=== Do this ===
Make an exact copy of the lines below.

• • • • • • •

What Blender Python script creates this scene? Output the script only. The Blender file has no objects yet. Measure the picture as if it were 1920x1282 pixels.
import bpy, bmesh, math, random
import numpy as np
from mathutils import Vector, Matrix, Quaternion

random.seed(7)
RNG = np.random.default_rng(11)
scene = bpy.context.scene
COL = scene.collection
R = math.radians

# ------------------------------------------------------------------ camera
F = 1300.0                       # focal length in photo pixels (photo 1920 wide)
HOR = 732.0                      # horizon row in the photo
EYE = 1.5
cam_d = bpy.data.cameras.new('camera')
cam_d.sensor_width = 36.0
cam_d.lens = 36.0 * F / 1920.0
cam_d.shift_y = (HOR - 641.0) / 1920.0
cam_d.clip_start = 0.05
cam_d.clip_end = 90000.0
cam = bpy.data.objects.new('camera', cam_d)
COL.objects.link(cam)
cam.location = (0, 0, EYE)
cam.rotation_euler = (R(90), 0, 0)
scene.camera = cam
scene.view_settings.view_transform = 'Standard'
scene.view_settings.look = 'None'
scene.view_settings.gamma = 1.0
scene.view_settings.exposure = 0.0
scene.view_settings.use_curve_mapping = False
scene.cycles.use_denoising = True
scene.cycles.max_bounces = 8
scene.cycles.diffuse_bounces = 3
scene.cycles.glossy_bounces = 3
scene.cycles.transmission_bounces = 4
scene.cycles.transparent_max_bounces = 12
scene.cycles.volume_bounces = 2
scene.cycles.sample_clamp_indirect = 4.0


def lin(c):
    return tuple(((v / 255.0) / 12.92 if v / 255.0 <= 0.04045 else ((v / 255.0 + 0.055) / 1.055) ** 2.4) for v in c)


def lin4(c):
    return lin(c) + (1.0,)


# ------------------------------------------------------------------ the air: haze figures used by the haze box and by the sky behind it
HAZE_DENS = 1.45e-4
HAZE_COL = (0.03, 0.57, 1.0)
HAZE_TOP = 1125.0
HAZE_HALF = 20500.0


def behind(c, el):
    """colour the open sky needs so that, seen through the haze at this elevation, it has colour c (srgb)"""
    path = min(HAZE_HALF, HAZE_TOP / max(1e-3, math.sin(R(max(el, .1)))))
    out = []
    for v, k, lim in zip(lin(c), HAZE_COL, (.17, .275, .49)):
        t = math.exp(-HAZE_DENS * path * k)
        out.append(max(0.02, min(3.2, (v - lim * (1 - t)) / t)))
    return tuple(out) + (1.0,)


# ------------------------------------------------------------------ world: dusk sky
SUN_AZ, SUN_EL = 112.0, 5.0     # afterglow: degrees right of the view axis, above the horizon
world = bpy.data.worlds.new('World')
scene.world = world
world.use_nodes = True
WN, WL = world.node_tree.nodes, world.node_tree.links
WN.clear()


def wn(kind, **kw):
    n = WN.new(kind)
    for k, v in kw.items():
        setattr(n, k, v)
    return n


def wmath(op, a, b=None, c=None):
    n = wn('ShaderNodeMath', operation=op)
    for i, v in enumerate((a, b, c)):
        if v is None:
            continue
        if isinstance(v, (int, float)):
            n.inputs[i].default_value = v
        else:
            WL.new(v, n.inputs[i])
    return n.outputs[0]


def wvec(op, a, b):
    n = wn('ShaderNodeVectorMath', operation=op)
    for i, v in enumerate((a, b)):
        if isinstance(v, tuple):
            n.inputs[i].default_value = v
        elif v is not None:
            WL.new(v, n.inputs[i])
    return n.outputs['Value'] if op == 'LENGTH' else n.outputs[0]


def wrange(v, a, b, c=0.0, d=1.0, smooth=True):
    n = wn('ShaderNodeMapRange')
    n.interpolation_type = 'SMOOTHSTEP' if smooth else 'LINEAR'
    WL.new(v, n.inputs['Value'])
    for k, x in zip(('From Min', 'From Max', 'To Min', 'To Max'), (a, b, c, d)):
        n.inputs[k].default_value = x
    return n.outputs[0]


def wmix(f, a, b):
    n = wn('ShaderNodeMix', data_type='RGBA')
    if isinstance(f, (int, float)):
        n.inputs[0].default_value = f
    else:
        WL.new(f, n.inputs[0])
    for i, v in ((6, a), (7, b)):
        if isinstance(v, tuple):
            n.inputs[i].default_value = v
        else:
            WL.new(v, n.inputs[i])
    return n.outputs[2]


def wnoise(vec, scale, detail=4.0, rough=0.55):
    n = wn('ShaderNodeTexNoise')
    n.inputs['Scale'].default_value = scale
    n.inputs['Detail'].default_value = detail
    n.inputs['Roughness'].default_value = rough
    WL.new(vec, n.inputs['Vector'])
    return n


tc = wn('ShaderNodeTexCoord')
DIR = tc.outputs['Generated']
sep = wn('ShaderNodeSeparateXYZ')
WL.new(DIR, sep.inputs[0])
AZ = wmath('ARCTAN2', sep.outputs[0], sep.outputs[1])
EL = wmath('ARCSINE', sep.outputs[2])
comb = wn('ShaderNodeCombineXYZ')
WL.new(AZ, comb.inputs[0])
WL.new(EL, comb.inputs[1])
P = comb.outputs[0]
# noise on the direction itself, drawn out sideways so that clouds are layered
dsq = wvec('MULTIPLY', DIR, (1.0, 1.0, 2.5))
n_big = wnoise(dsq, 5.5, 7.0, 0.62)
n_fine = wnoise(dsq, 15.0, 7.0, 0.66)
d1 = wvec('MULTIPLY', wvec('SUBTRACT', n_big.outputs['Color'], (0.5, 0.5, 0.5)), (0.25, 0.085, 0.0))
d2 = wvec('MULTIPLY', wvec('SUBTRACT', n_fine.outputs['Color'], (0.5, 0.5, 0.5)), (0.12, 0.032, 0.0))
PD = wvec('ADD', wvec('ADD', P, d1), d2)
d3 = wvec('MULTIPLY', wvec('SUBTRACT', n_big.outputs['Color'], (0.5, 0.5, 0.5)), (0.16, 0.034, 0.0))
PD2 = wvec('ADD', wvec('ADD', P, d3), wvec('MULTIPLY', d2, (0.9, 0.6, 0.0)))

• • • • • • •

=== Answer to this problem ===
What Blender Python script creates this scene? Output the script only. The Blender file has no objects yet. Measure the picture as if it were 1920x1282 pixels.
import bpy, bmesh, math, random
import numpy as np
from mathutils import Vector, Matrix, Quaternion

random.seed(7)
RNG = np.random.default_rng(11)
scene = bpy.context.scene
COL = scene.collection
R = math.radians

# ------------------------------------------------------------------ camera
F = 1300.0                       # focal length in photo pixels (photo 1920 wide)
HOR = 732.0                      # horizon row in the photo
EYE = 1.5
cam_d = bpy.data.cameras.new('camera')
cam_d.sensor_width = 36.0
cam_d.lens = 36.0 * F / 1920.0
cam_d.shift_y = (HOR - 641.0) / 1920.0
cam_d.clip_start = 0.05
cam_d.clip_end = 90000.0
cam = bpy.data.objects.new('camera', cam_d)
COL.objects.link(cam)
cam.location = (0, 0, EYE)
cam.rotation_euler = (R(90), 0, 0)
scene.camera = cam
scene.view_settings.view_transform = 'Standard'
scene.view_settings.look = 'None'
scene.view_settings.gamma = 1.0
scene.view_settings.exposure = 0.0
scene.view_settings.use_curve_mapping = False
scene.cycles.use_denoising = True
scene.cycles.max_bounces = 8
scene.cycles.diffuse_bounces = 3
scene.cycles.glossy_bounces = 3
scene.cycles.transmission_bounces = 4
scene.cycles.transparent_max_bounces = 12
scene.cycles.volume_bounces = 2
scene.cycles.sample_clamp_indirect = 4.0


def lin(c):
    return tuple(((v / 255.0) / 12.92 if v / 255.0 <= 0.04045 else ((v / 255.0 + 0.055) / 1.055) ** 2.4) for v in c)


def lin4(c):
    return lin(c) + (1.0,)


# ------------------------------------------------------------------ the air: haze figures used by the haze box and by the sky behind it
HAZE_DENS = 1.45e-4
HAZE_COL = (0.03, 0.57, 1.0)
HAZE_TOP = 1125.0
HAZE_HALF = 20500.0


def behind(c, el):
    """colour the open sky needs so that, seen through the haze at this elevation, it has colour c (srgb)"""
    path = min(HAZE_HALF, HAZE_TOP / max(1e-3, math.sin(R(max(el, .1)))))
    out = []
    for v, k, lim in zip(lin(c), HAZE_COL, (.17, .275, .49)):
        t = math.exp(-HAZE_DENS * path * k)
        out.append(max(0.02, min(3.2, (v - lim * (1 - t)) / t)))
    return tuple(out) + (1.0,)


# ------------------------------------------------------------------ world: dusk sky
SUN_AZ, SUN_EL = 112.0, 5.0     # afterglow: degrees right of the view axis, above the horizon
world = bpy.data.worlds.new('World')
scene.world = world
world.use_nodes = True
WN, WL = world.node_tree.nodes, world.node_tree.links
WN.clear()


def wn(kind, **kw):
    n = WN.new(kind)
    for k, v in kw.items():
        setattr(n, k, v)
    return n


def wmath(op, a, b=None, c=None):
    n = wn('ShaderNodeMath', operation=op)
    for i, v in enumerate((a, b, c)):
        if v is None:
            continue
        if isinstance(v, (int, float)):
            n.inputs[i].default_value = v
        else:
            WL.new(v, n.inputs[i])
    return n.outputs[0]


def wvec(op, a, b):
    n = wn('ShaderNodeVectorMath', operation=op)
    for i, v in enumerate((a, b)):
        if isinstance(v, tuple):
            n.inputs[i].default_value = v
        elif v is not None:
            WL.new(v, n.inputs[i])
    return n.outputs['Value'] if op == 'LENGTH' else n.outputs[0]


def wrange(v, a, b, c=0.0, d=1.0, smooth=True):
    n = wn('ShaderNodeMapRange')
    n.interpolation_type = 'SMOOTHSTEP' if smooth else 'LINEAR'
    WL.new(v, n.inputs['Value'])
    for k, x in zip(('From Min', 'From Max', 'To Min', 'To Max'), (a, b, c, d)):
        n.inputs[k].default_value = x
    return n.outputs[0]


def wmix(f, a, b):
    n = wn('ShaderNodeMix', data_type='RGBA')
    if isinstance(f, (int, float)):
        n.inputs[0].default_value = f
    else:
        WL.new(f, n.inputs[0])
    for i, v in ((6, a), (7, b)):
        if isinstance(v, tuple):
            n.inputs[i].default_value = v
        else:
            WL.new(v, n.inputs[i])
    return n.outputs[2]


def wnoise(vec, scale, detail=4.0, rough=0.55):
    n = wn('ShaderNodeTexNoise')
    n.inputs['Scale'].default_value = scale
    n.inputs['Detail'].default_value = detail
    n.inputs['Roughness'].default_value = rough
    WL.new(vec, n.inputs['Vector'])
    return n


tc = wn('ShaderNodeTexCoord')
DIR = tc.outputs['Generated']
sep = wn('ShaderNodeSeparateXYZ')
WL.new(DIR, sep.inputs[0])
AZ = wmath('ARCTAN2', sep.outputs[0], sep.outputs[1])
EL = wmath('ARCSINE', sep.outputs[2])
comb = wn('ShaderNodeCombineXYZ')
WL.new(AZ, comb.inputs[0])
WL.new(EL, comb.inputs[1])
P = comb.outputs[0]
# noise on the direction itself, drawn out sideways so that clouds are layered
dsq = wvec('MULTIPLY', DIR, (1.0, 1.0, 2.5))
n_big = wnoise(dsq, 5.5, 7.0, 0.62)
n_fine = wnoise(dsq, 15.0, 7.0, 0.66)
d1 = wvec('MULTIPLY', wvec('SUBTRACT', n_big.outputs['Color'], (0.5, 0.5, 0.5)), (0.25, 0.085, 0.0))
d2 = wvec('MULTIPLY', wvec('SUBTRACT', n_fine.outputs['Color'], (0.5, 0.5, 0.5)), (0.12, 0.032, 0.0))
PD = wvec('ADD', wvec('ADD', P, d1), d2)
d3 = wvec('MULTIPLY', wvec('SUBTRACT', n_big.outputs['Color'], (0.5, 0.5, 0.5)), (0.16, 0.034, 0.0))
PD2 = wvec('ADD', wvec('ADD', P, d3), wvec('MULTIPLY', d2, (0.9, 0.6, 0.0)))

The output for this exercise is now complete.